You might have noticed that a lot of plumbers or removal firms have the phrase “Fully Insured” on their adverts and van livery. This assures the end-user customer that the tradesman will be able to reimburse any costs should the unexpected occur. Imagine a plumber causes a major leak in your home costing thousands to repair with no insurance and no means to reimburse you?

As a freelance professional, you need to have the same protection.

Depending on what you do, there are 2 types of insurance product you should consider. Public Liability Insurance is for when you are visiting a client (or a client visiting you) and you accidently cause damage to their person, building or contents. Whilst this might seem unlikely, for a sole trader this policy is likely to be between £40-100 per annum, so well worth having. Don’t forget employers’ liability insurance is required by law if you employ someone (even on a temporary basis).

You can often bolt on a home office contents policy onto this for just a bit extra on the premium, which protects your valuable IT equipment.

If you are offering advice (e.g. marketing consultant), or delivering a website (e.g. web developer), you should strongly consider professional indemnity insurance. If a client sued you for negligently delivering the wrong advice, or if something was incorrect/not working on a website, the insurance would cover you both for the court costs to defend yourself and any damages awarded.
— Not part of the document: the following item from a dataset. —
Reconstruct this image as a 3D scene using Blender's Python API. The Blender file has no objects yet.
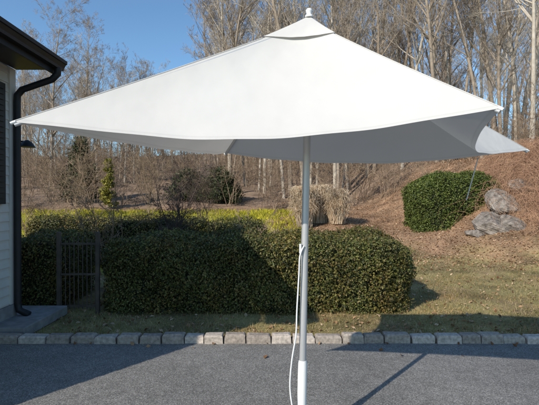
import bpy, bmesh, math, random
import numpy as np
from mathutils import Vector, Matrix
random.seed(7)
SC=bpy.context.scene
F=423.0; CH=1.6; HY=200.0
def smooth(t):
    t=np.clip(t,0,1); return t*t*(3-2*t)
def h(x,y):
    x=np.asarray(x,float); y=np.asarray(y,float)
    a=smooth((y-8)/14)*1.15
    b=smooth((x-4.3)/5.2)*smooth((y-8)/7)*2.4
    c=np.clip(y-22,0,70)*0.15
    far=smooth((y-92)/60)*-2
    n=0.06*np.sin(x*0.9+1.3)*np.sin(y*0.8)+0.03*np.sin(x*2.3+y*1.7)+0.02*np.sin(x*4.1-y*3.3)
    big=0.8*np.sin(x*0.07+1)*np.sin(y*0.09)
    return a+b+c+far+n*smooth((y-7)/4)+big*smooth((y-24)/20)
# ---------- materials ----------
def nmat(name):
    m=bpy.data.materials.new(name); m.use_nodes=True
    nt=m.node_tree; b=nt.nodes['Principled BSDF']; b.inputs['Roughness'].default_value=0.8
    if 'Specular IOR Level' in b.inputs: b.inputs['Specular IOR Level'].default_value=0.25
    return m,nt,b
def ramp(nt,stops):
    r=nt.nodes.new('ShaderNodeValToRGB'); e=r.color_ramp.elements
    while len(e)<len(stops): e.new(0.5)
    for i,(p,c) in enumerate(stops):
        e[i].position=p; e[i].color=(c[0],c[1],c[2],1)
    return r
def noise(nt,scale,detail=4,rough=0.55,vec=None):
    n=nt.nodes.new('ShaderNodeTexNoise'); n.inputs['Scale'].default_value=scale
    n.inputs['Detail'].default_value=detail; n.inputs['Roughness'].default_value=rough
    if vec is None:
        tc=nt.nodes.new('ShaderNodeNewGeometry'); vec=tc.outputs['Position']
    nt.links.new(vec,n.inputs['Vector']); return n
def bump(nt,b,src,strength=0.3,dist=0.01):
    bp=nt.nodes.new('ShaderNodeBump'); bp.inputs['Strength'].default_value=strength; bp.inputs['Distance'].default_value=dist
    nt.links.new(src,bp.inputs['Height']); nt.links.new(bp.outputs['Normal'],b.inputs['Normal'])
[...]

Either of these could run into thousands of pounds.

It’s not as unlikely as you might think and mistakes do happen.

  • Product info error or false claim in printed advert
  • Brochure reprint costing thousands due to incorrect information
  • Website not working resulting in £000’s of missed orders

Make sure you shout about the insurance in all of your marketing collateral and proposals. Its great piece of mind for the client and highlights that you are a freelance professional.